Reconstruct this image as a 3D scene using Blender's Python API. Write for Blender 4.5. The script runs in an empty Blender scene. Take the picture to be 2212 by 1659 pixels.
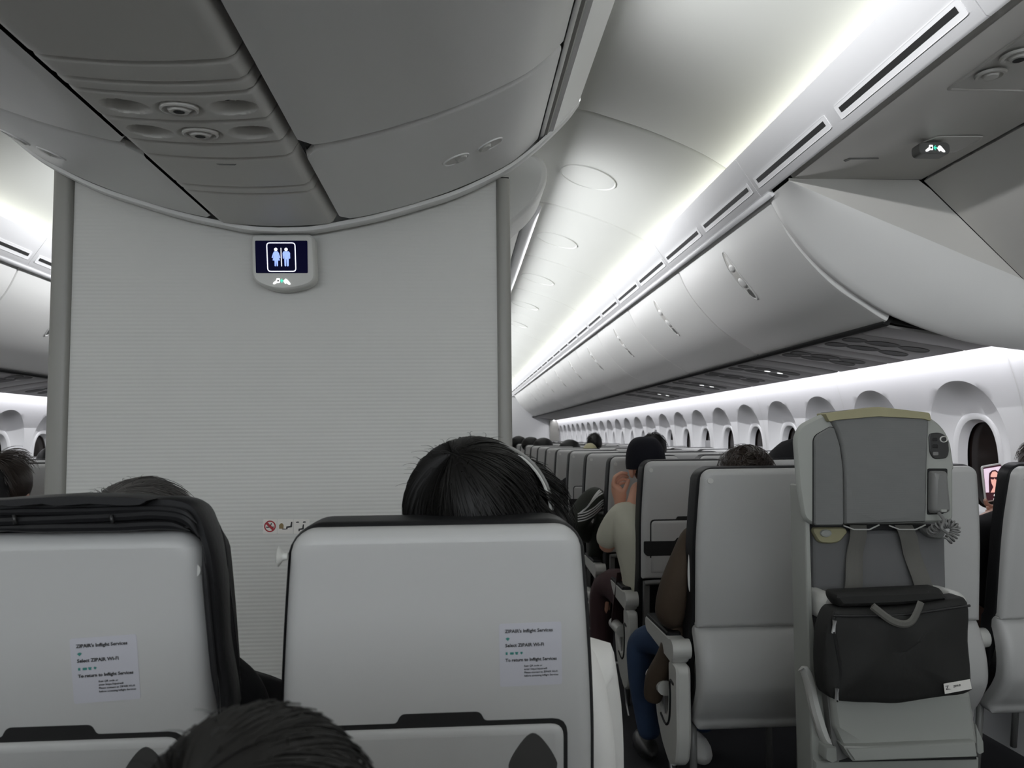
import bpy, bmesh, math, random
from mathutils import Vector, Matrix, noise
random.seed(7)
scene = bpy.context.scene
COL = scene.collection

# ------------------------------------------------------------------ camera
FPX, PW, PH = 1660.0, 2212, 1659
EYE = Vector((0.0, 0.0, 1.30))
VPX, VPY, ROLL = 994.0, 943.0, math.radians(0.3)
_v = Vector(((VPX-PW/2)/FPX, -(VPY-PH/2)/FPX, -1)).normalized()
_u = Vector((-math.sin(ROLL), math.cos(ROLL), 0)); _u = (_u-_v*_v.dot(_u)).normalized()
_x = _v.cross(_u)
CAMROT = Matrix((_x, _v, _u))
cam_data = bpy.data.cameras.new('camera')
cam_data.sensor_width = 36.0
cam_data.lens = 36.0*FPX/PW
cam_data.clip_start = 0.02
cam_data.dof.use_dof = True
cam_data.dof.focus_distance = 1.9
cam_data.dof.aperture_fstop = 9.0
cam = bpy.data.objects.new('camera', cam_data); COL.objects.link(cam)
cam.matrix_world = Matrix.Translation(EYE) @ CAMROT.to_4x4()
scene.camera = cam

def at(px, py, Y=None, X=None, Z=None):
    """point of the cabin seen at a photo position, on the plane Y, X or Z"""
    d = CAMROT @ Vector(((px-PW/2)/FPX, -(py-PH/2)/FPX, -1))
    t = Y/d.y if Y is not None else X/d.x if X is not None else (Z-EYE.z)/d.z
    return EYE+d*t

# ------------------------------------------------------------------ world, light, exposure
scene.view_settings.view_transform = 'Standard'
scene.view_settings.look = 'None'
scene.view_settings.gamma = 1
scene.view_settings.use_curve_mapping = False
scene.view_settings.exposure = 0.0
world = bpy.data.worlds.new('cabin_world'); scene.world = world
world.use_nodes = True
world.node_tree.nodes['Background'].inputs[0].default_value = (0.9, 0.95, 1.0, 1)
world.node_tree.nodes['Background'].inputs[1].default_value = 4.8

XC = -0.535                 # centre line of the cabin
def mx(x, s): return x if s > 0 else 2*XC-x
Y0, Y1 = -2.6, 17.3         # modelled length of the cabin

def area(name, loc, direction, length, width, power, color=(1, 1, 1)):
    l = bpy.data.lights.new(name, 'AREA'); l.shape = 'RECTANGLE'
    l.size = length; l.size_y = width; l.energy = power; l.color = color
    o = bpy.data.objects.new(name, l); COL.objects.link(o)
    z = -Vector(direction).normalized(); xa = Vector((0, 1, 0)); ya = z.cross(xa).normalized()
    m = Matrix((xa, ya, z)).transposed().to_4x4(); m.translation = loc
    o.matrix_world = m
    return o
LEN = Y1-Y0
for s in (1, -1):
    area('ceiling_cove_light', (mx(1.10, s), (Y0+Y1)/2, 2.335), (-0.84*s, 0, 0.54), LEN, 0.03, 15, (1.0, 1.0, 0.86))
    for ya, yb in ((Y0, 2.28), (3.45, Y1)):
        area('centre_cove_light', (mx(0.364, s), (ya+yb)/2, 2.351), (0.86*s, 0, -0.42), yb-ya, 0.016, (150 if ya < 0 else 168)*(yb-ya)/LEN, (0.97, 0.98, 1.0))
    area('sidewall_light', (mx(2.115, s), (2.7+Y1)/2, 1.655), (0.22*s, 0, -1), Y1-2.7, 0.02, 32, (0.95, 0.95, 1.0))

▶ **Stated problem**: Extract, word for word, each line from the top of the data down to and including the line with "COL = scene.collection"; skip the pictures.

▶ **Task answer**:
Reconstruct this image as a 3D scene using Blender's Python API. Write for Blender 4.5. The script runs in an empty Blender scene. Take the picture to be 2212 by 1659 pixels.
import bpy, bmesh, math, random
from mathutils import Vector, Matrix, noise
random.seed(7)
scene = bpy.context.scene
COL = scene.collection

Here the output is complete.